Romanzi la cui transcodificazione in pellicola non è estranea alla lunga e complessa filmografia truffautiana. Si pensi, solo per restare nel perimetro della letteratura più universalmente conosciuta, a Fahrenheit 451 (1966): i titoli di testa sono presentati a voce, privi di grafica, perché agli spettatori è vietato leggere al pari dei personaggi dell’omonimo testo di Bradbury, in una prodigiosa fusione tra codice narrativo e codice cinematografico. Anche questa è Nouvelle Vague, e tuttavia lo smarrimento di Montag, la sua ineludibile solitudine, sottolineata sin dalle prime scene (lo schermo ce lo mostra in una sopraelevata, insieme a passeggeri altrettanto indolenti per i quali un riflesso nel finestrino diventa quasi un incontro col proprio corpo, un lenitivo al senso di dilagante isolamento) portano l’inconfutabile firma del regista. Le atmosfere distopiche del romanzo si confondono con la delicata malinconia del cineasta francese secondo un equilibrio perfetto.

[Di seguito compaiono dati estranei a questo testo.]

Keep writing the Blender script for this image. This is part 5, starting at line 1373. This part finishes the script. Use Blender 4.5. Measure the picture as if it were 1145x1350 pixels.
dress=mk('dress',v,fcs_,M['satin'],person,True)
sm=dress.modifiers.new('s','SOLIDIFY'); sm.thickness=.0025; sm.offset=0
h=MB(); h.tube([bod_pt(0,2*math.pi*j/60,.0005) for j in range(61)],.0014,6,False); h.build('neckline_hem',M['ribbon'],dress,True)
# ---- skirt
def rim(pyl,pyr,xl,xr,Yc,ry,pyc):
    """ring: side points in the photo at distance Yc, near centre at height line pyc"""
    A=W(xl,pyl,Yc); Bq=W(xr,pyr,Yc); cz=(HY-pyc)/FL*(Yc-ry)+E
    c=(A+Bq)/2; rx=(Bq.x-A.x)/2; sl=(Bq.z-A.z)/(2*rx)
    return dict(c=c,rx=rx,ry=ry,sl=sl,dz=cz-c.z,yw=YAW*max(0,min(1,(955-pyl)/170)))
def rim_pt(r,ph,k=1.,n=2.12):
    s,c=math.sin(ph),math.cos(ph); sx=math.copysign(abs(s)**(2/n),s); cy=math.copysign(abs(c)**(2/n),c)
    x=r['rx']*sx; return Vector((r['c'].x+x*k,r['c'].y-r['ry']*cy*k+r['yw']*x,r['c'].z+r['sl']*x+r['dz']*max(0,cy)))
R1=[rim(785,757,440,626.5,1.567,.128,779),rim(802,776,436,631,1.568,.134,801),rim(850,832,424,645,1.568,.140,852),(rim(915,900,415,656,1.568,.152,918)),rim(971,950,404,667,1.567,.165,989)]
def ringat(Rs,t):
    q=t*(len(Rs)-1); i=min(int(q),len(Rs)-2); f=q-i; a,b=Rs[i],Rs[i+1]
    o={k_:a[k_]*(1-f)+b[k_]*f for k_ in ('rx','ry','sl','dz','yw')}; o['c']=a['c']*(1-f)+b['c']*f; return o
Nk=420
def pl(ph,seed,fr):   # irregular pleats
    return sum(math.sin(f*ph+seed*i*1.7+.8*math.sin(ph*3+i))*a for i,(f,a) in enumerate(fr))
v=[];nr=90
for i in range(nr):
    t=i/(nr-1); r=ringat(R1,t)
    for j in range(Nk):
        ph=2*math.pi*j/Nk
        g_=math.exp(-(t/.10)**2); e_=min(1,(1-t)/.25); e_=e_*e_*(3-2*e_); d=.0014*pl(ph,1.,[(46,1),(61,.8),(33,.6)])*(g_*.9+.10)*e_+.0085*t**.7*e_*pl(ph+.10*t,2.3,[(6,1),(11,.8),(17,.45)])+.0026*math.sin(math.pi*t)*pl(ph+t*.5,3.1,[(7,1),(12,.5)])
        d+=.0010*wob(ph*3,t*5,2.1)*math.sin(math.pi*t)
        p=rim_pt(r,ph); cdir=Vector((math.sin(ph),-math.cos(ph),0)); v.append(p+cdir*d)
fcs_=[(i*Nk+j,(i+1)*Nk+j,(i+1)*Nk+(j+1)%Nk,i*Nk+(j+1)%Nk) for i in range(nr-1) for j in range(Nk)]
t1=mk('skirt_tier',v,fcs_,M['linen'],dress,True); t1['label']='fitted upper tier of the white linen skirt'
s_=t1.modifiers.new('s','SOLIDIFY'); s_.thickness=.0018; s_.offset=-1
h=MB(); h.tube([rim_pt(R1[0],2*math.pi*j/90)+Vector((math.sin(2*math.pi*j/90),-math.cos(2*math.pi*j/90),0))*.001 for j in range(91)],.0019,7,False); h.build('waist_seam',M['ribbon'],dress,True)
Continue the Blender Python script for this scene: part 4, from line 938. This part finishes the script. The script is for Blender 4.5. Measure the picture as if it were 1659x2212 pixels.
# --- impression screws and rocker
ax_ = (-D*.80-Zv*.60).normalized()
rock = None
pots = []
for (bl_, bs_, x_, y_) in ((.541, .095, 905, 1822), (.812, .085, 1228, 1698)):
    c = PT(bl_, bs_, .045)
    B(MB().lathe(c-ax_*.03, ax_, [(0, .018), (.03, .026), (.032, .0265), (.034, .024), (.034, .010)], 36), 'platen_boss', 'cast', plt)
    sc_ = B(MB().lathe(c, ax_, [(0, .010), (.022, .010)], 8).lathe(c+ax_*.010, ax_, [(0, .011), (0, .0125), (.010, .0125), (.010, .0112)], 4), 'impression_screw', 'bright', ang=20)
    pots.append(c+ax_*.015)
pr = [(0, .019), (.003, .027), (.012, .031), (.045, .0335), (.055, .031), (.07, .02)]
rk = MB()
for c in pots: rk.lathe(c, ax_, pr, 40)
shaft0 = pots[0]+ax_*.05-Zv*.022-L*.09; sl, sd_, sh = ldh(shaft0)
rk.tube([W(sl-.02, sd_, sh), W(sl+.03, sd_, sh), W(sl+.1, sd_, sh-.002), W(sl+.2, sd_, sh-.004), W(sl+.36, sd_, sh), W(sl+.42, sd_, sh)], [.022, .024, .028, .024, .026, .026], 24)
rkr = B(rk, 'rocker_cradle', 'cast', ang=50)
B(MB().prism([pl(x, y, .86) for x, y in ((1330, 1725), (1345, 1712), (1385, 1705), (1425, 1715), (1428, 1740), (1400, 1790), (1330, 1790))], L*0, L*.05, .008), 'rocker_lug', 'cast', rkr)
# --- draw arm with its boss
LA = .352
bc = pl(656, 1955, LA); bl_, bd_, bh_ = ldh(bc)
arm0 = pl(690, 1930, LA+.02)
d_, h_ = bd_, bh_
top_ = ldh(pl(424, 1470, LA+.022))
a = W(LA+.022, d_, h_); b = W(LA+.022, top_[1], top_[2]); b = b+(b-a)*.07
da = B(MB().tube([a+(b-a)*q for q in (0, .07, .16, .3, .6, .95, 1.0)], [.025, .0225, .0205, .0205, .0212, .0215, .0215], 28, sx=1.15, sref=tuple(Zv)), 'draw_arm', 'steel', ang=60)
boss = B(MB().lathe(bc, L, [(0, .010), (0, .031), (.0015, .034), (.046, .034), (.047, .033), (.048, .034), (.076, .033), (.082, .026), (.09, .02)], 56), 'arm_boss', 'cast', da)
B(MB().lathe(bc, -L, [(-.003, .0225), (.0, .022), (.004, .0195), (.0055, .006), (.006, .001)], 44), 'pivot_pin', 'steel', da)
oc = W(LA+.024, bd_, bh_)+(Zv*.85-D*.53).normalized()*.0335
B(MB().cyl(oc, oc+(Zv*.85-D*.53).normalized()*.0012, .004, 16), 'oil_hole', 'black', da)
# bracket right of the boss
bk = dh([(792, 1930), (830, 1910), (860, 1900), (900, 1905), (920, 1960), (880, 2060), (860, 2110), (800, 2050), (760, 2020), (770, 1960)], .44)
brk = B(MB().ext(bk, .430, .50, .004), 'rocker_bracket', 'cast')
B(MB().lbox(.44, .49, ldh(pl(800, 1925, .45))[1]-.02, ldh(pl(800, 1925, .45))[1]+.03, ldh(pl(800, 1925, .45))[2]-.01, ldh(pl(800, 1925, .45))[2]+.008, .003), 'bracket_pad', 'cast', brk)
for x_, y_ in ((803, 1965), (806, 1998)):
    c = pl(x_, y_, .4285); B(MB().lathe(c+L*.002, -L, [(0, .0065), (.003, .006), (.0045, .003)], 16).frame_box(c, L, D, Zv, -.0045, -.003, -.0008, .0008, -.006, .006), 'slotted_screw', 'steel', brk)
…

Scriveva Morando Morandini a proposito della morte di François Truffaut: «Più passa il tempo dopo la sua morte, più crescono il vuoto e l’affetto della sua assenza». Il vuoto resterà sempre incolmabile, l’affetto lo dimostrano alcune iniziative intraprese in occasione di questo trentennale, come la retrospettiva dedicata al regista dalla Cinémathèque Française insieme a un’esposizione di cimeli, oggetti, libri, appunti; il restauro e redistribuzionein sala de I quattrocento colpi da parte della Cineteca di Bologna a partire dallo scorso 25 settembre, mentre allo stesso film è ispirato il manifesto della 71° edizione dell’ultima mostra internazionale del cinema di Venezia.
L’assenza, invece, è come il vuoto: a trenta, e forse pure a cent’anni di distanza dalla morte di un mito della cinefilia come François Truffaut, è impossibile sottrarsi al ricordo dell’uomo che amava e sempre e solo amò il cinema.